Key takeaways from the presentation also included confirmation that no supertall developments are planned for the surrounding community, as in the GPP. New Penn also clarifies its scope and emphasize its independence from controversial factors like MSG’s expiring operating permit and possible relocation, or the likely firestorm of local opposition to a future station expansion.

While remaining open to the possibility of that project, termed Penn South—an objectionable point for neighbors and activists because it would consume all or most of Block 780 (between Seventh and Eighth Avenues, 30th and 31st Streets).

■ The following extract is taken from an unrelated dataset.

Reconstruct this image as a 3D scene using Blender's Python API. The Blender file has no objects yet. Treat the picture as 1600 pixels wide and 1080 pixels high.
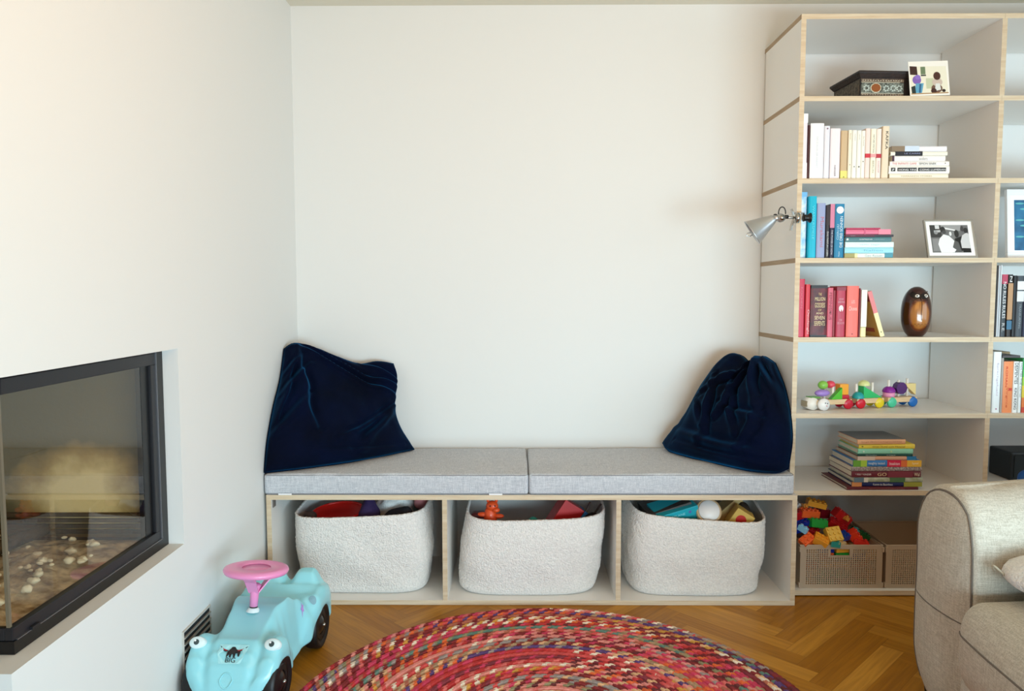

It also remained silent on the question of through-running rail service; the dwell-time-sparing operational principle that transportation engineers and advocates regard as a holy grail for New York’s fragmented network.

(Courtesy ASTM, PAU, and HOK)

Those are battles for another day. No change in or around Penn Station is free of friction, and no seasoned observer expects a new proposal to put all questions to rest. As elected officials and civic groups prepare responses to New Penn, the team behind this proposal can take credit for advancing the conversation through substantive research, an impressive grasp of complex systems, and the rare quality of historical vision.

Bill Millard is a regular contributor to AN.